▸ AIM OF THE TASK
Skip the pictures. Set down, word for word, the lines from the start of the material up to and including the line with "R = math.radians".
====
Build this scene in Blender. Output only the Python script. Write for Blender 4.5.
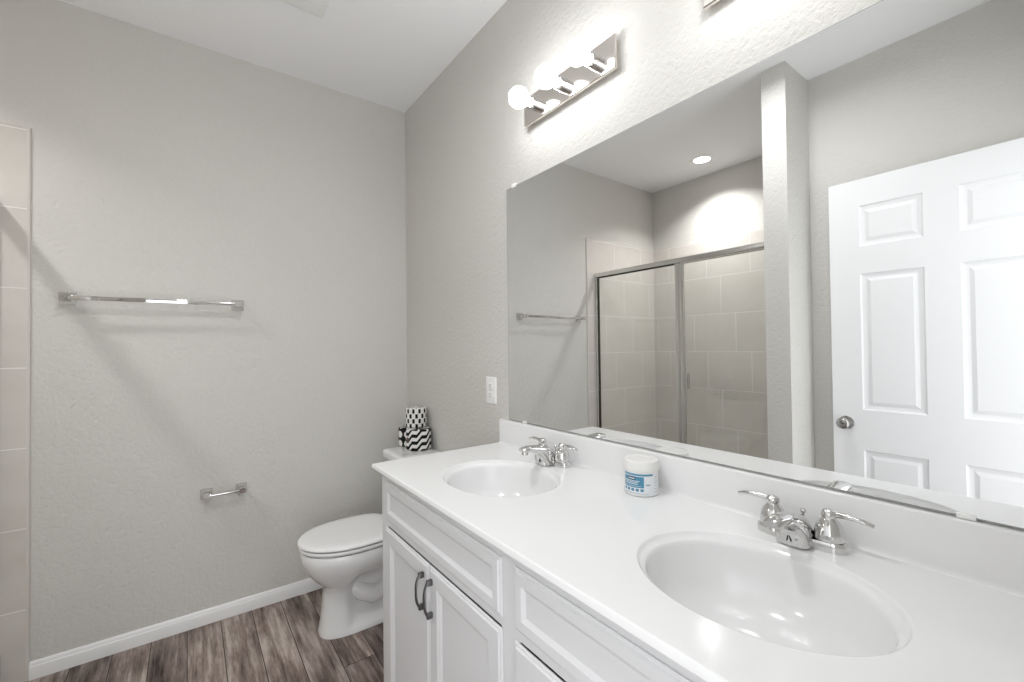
import bpy, bmesh, math, random
from mathutils import Vector, Matrix
random.seed(7)
for o in list(bpy.data.objects): bpy.data.objects.remove(o)
S = bpy.context.scene
COL = S.collection
PI = math.pi
R = math.radians

# ------------------------------------------------------------------ camera
cd = bpy.data.cameras.new('camera'); cam = bpy.data.objects.new('camera', cd); COL.objects.link(cam)
_y, _p, _r = R(36.4518), R(0.759), R(-0.6782)
F = Vector((math.sin(_y)*math.cos(_p), math.cos(_y)*math.cos(_p), math.sin(_p)))
RT = Vector((math.cos(_y), -math.sin(_y), 0)); UP = RT.cross(F)
RT, UP = RT*math.cos(_r)+UP*math.sin(_r), UP*math.cos(_r)-RT*math.sin(_r)
m = Matrix((RT, UP, -F)).transposed().to_4x4()
m.translation = Vector((-1.0762, 0, 1.2875))
cam.matrix_world = m
cd.sensor_width = 36; cd.lens = 437.7447/1024*36; cd.clip_start = 0.01
S.camera = cam

# ------------------------------------------------------------------ world, lights, exposure
w = bpy.data.worlds.new('world'); S.world = w; w.use_nodes = True
w.node_tree.nodes['Background'].inputs[0].default_value = (.96, .98, 1.0, 1)
w.node_tree.nodes['Background'].inputs[1].default_value = 1.75
S.view_settings.view_transform = 'Standard'; S.view_settings.look = 'None'
S.view_settings.gamma = 1; S.view_settings.use_curve_mapping = False
S.view_settings.exposure = 0.66
def area(name, loc, target, sx, sy, power, col=(1,1,1), shape='RECTANGLE', spread=None):
    l = bpy.data.lights.new(name, 'AREA'); l.shape = shape; l.size = sx
    if shape in ('RECTANGLE', 'ELLIPSE'): l.size_y = sy
    l.energy = power; l.color = col
    if spread: l.spread = spread
    o = bpy.data.objects.new(name, l); COL.objects.link(o); o.location = loc
    o.rotation_euler = (Vector(target)-Vector(loc)).to_track_quat('-Z', 'Y').to_euler()
    return o
BULB = 10.5
# fill lamp added out of view to brighten the counter and floor
area('added_fill_lamp', (-.98, .95, 2.715), (-.98, .95, 0), .15, .15, 5.2, (.97, .985, 1), 'DISK', R(165))
# recessed lamp over the shower
area('shower_lamp', (-2.18, 1.855, 2.715), (-2.18, 1.855, 0), 0.12, 0.12, 7.0, (1, 0.99, 0.98), 'DISK', R(125))

D = 2.5416; H = 2.74
XW = -1.69      # wall behind the open door
XS = -2.50      # back wall of the shower

# ------------------------------------------------------------------ materials
def mat(name, col=(.8,.8,.8), rough=.5, metal=0, spec=.5, coat=0, em=None, trans=0, ior=1.45):
    m = bpy.data.materials.new(name); m.use_nodes = True
    b = m.node_tree.nodes['Principled BSDF']
    b.inputs['Base Color'].default_value = (*col, 1); b.inputs['Roughness'].default_value = rough
    b.inputs['Metallic'].default_value = metal; b.inputs['Specular IOR Level'].default_value = spec
    b.inputs['Coat Weight'].default_value = coat; b.inputs['Coat Roughness'].default_value = .05
    b.inputs['Transmission Weight'].default_value = trans; b.inputs['IOR'].default_value = ior
    if em: b.inputs['Emission Color'].default_value = (*em[0], 1); b.inputs['Emission Strength'].default_value = em[1]
    return m
class NT:
    def __init__(s, m): s.t = m.node_tree; s.b = s.t.nodes['Principled BSDF']; s.co = s.n('ShaderNodeTexCoord').outputs['Object']
    def n(s, ty, **k):
        x = s.t.nodes.new(ty)
        for a, v in k.items(): setattr(x, a, v)
        return x
    def l(s, a, b): s.t.links.new(a, b)
    def mapping(s, scale=(1,1,1), rot=(0,0,0), loc=(0,0,0)):
        x = s.n('ShaderNodeMapping'); x.inputs['Scale'].default_value = scale; x.inputs['Rotation'].default_value = rot
        x.inputs['Location'].default_value = loc; s.l(s.co, x.inputs['Vector']); return x.outputs[0]
    def noise(s, scale, detail=3, rough=.5, vec=None):
        x = s.n('ShaderNodeTexNoise'); x.inputs['Scale'].default_value = scale; x.inputs['Detail'].default_value = detail
        x.inputs['Roughness'].default_value = rough; s.l(vec or s.co, x.inputs['Vector']); return x.outputs['Fac']
    def ramp(s, fac, stops):
        x = s.n('ShaderNodeValToRGB'); e = x.color_ramp.elements
        while len(e) < len(stops): e.new(.5)
        for i, (p, c) in enumerate(stops): e[i].position = p; e[i].color = (*c, 1) if len(c) == 3 else c
        s.l(fac, x.inputs[0]); return x.outputs[0]
    def math(s, op, a, b=0, c=None):
        x = s.n('ShaderNodeMath', operation=op)
        for i, v in enumerate((a, b, c)):
            if v is None: continue
            if isinstance(v, (int, float)): x.inputs[i].default_value = v
            else: s.l(v, x.inputs[i])
        return x.outputs[0]
    def mix(s, fac, a, b, mode='MIX'):
        x = s.n('ShaderNodeMix', data_type='RGBA', blend_type=mode)
        for i, v in ((0, fac), (6, a), (7, b)):
            if isinstance(v, (int, float)): x.inputs[i].default_value = v
            elif isinstance(v, tuple): x.inputs[i].default_value = (*v, 1)
            else: s.l(v, x.inputs[i])
        return x.outputs[2]
    def bump(s, h, strength=.3, dist=.002):
        x = s.n('ShaderNodeBump'); x.inputs['Strength'].default_value = strength; x.inputs['Distance'].default_value = dist
        s.l(h, x.inputs['Height']); s.l(x.outputs[0], s.b.inputs['Normal'])
    def color(s, c): s.l(c, s.b.inputs['Base Color'])
    def xyz(s):
        x = s.n('ShaderNodeSeparateXYZ'); s.l(s.co, x.inputs[0]); return x.outputs

def wall_paint(name, col, strength=.35, scale=55):
    m = mat(name, col, .75, spec=.3); t = NT(m)
    a = t.noise(scale, 4, .55); b = t.noise(scale*2.7, 2, .5)
    h = t.math('ADD', t.math('SMOOTH_MIN', a, .56, .1), t.math('MULTIPLY', b, .25))
    t.bump(h, strength, .006); return m
M = {}
M['wall'] = wall_paint('greige_wall_paint', (.665, .65, .618), .8)
M['ceiling'] = wall_paint('white_ceiling_paint', (.95, .95, .96), .2, 70)
M['trim'] = mat('white_trim_paint', (.86, .86, .86), .35)
M['door'] = mat('white_door_paint', (.86, .86, .87), .45)
M['cabinet'] = mat('light_grey_cabinet_paint', (.68, .68, .69), .4)
M['marble'] = mat('white_cultured_marble', (.82, .82, .82), .13)
M['porcelain'] = mat('white_porcelain', (.82, .82, .82), .08, coat=.5)
M['seat'] = mat('white_seat_plastic', (.80, .80, .80), .2)
M['chrome'] = mat('chrome', (.68, .675, .67), .05, 1)
M['nickel'] = mat('polished_nickel', (.80, .76, .72), .12, 1)
M['aluminium'] = mat('bright_aluminium', (.74, .73, .70), .25, 1)
M['darkmetal'] = mat('dark_gasket', (.03, .028, .02), .5)
M['pull'] = mat('gunmetal_pull', (.17, .17, .175), .32, 1)
M['knob'] = mat('satin_nickel_knob', (.42, .41, .40), .22, 1)
M['mirror'] = mat('mirror_silver', (.86, .87, .87), .0, 1)
M['edge'] = mat('mirror_edge', (.35, .37, .36), .2)
M['plastic'] = mat('white_plastic', (.93, .93, .92), .3)
M['slot'] = mat('dark_slot', (.05, .05, .05), .6)
M['bulb'] = mat('lit_bulb', (1, 1, 1), .2, em=((.975, .99, 1), BULB))
M['lampdisc'] = mat('lit_lamp_disc', (1, 1, 1), .2, em=((1, .98, .95), 8))
M['pan'] = mat('cream_shower_pan', (.68, .65, .62), .2)
M['lid'] = mat('white_jar_lid', (.82, .81, .79), .35)
M['jar'] = mat('white_jar_plastic', (.80, .79, .78), .3)
M['button'] = mat('brown_sticker', (.10, .055, .03), .5)
M['black'] = mat('black_ink', (.012, .012, .012), .5)
M['cardboard'] = mat('grey_cardboard', (.25, .2, .16), .9)
M['hall'] = mat('hall_carpet', (.45, .42, .38), .95)

# glass
g = mat('clear_shower_glass'); M['glass'] = g; t_ = g.node_tree
tb_ = t_.nodes.new('ShaderNodeBsdfTransparent'); tb_.inputs[0].default_value = (.955, .965, .96, 1)
gb_ = t_.nodes.new('ShaderNodeBsdfGlossy'); gb_.inputs['Roughness'].default_value = 0; gb_.inputs[0].default_value = (1, 1, 1, 1)
fc_ = t_.nodes.new('ShaderNodeLayerWeight'); fc_.inputs[0].default_value = .5
pw_ = t_.nodes.new('ShaderNodeMath'); pw_.operation = 'POWER'; t_.links.new(fc_.outputs['Facing'], pw_.inputs[0]); pw_.inputs[1].default_value = 5
fr_ = t_.nodes.new('ShaderNodeMath'); fr_.operation = 'MULTIPLY_ADD'; t_.links.new(pw_.outputs[0], fr_.inputs[0]); fr_.inputs[1].default_value = .93; fr_.inputs[2].default_value = .045
mx_ = t_.nodes.new('ShaderNodeMixShader'); t_.links.new(fr_.outputs[0], mx_.inputs[0]); t_.links.new(tb_.outputs[0], mx_.inputs[1]); t_.links.new(gb_.outputs[0], mx_.inputs[2])
t_.links.new(mx_.outputs[0], t_.nodes['Material Output'].inputs['Surface'])
# tile: running bond, every row shifted by a third
def tile(name, axis, off):
    m = mat(name, (.5, .46, .42), .22, spec=.5); t = NT(m)
    x, y, z = t.xyz(); W_, H_ = .36, .3155
    v = t.math('MULTIPLY', t.math('ADD', z, -.28+H_*9), 1/H_); row = t.math('FLOOR', v)
    u = t.math('ADD', t.math('MULTIPLY', t.math('ADD', x if axis == 'x' else y, off), 1/W_), t.math('MULTIPLY', row, -1/3))
    u = t.math('ADD', u, 60)
    eu = t.math('MULTIPLY', t.math('PINGPONG', u, .5), W_); ev = t.math('MULTIPLY', t.math('PINGPONG', v, .5), H_)
    gr = t.math('LESS_THAN', t.math('MINIMUM', eu, ev), .0021)
    cb = t.n('ShaderNodeCombineXYZ'); t.l(t.math('FLOOR', u), cb.inputs[0]); t.l(row, cb.inputs[1])
    wn = t.n('ShaderNodeTexWhiteNoise'); t.l(cb.outputs[0], wn.inputs[0])
    c0 = t.mix(wn.outputs['Value'], (.62, .585, .54), (.66, .62, .58))
    n = t.noise(5, 5, .6, t.mapping((1, 1, 1.6)))
    c = t.mix(.25, c0, t.ramp(n, [(.3, (.60, .56, .52)), (.7, (.80, .77, .74))]))
    t.color(t.mix(gr, c, (.86, .84, .82)))
    t.bump(t.math('SUBTRACT', 1, gr), .35, .0015)
    return m
M['tile_far'] = tile('beige_ceramic_tile_far', 'x', 2.05+.12)
M['tile_back'] = tile('beige_ceramic_tile_back', 'y', -1.887+.12)
M['tile_trim'] = mat('beige_bullnose', (.68, .64, .60), .25)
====
▸ ANSWER TO THE TASK
Build this scene in Blender. Output only the Python script. Write for Blender 4.5.
import bpy, bmesh, math, random
from mathutils import Vector, Matrix
random.seed(7)
for o in list(bpy.data.objects): bpy.data.objects.remove(o)
S = bpy.context.scene
COL = S.collection
PI = math.pi
R = math.radians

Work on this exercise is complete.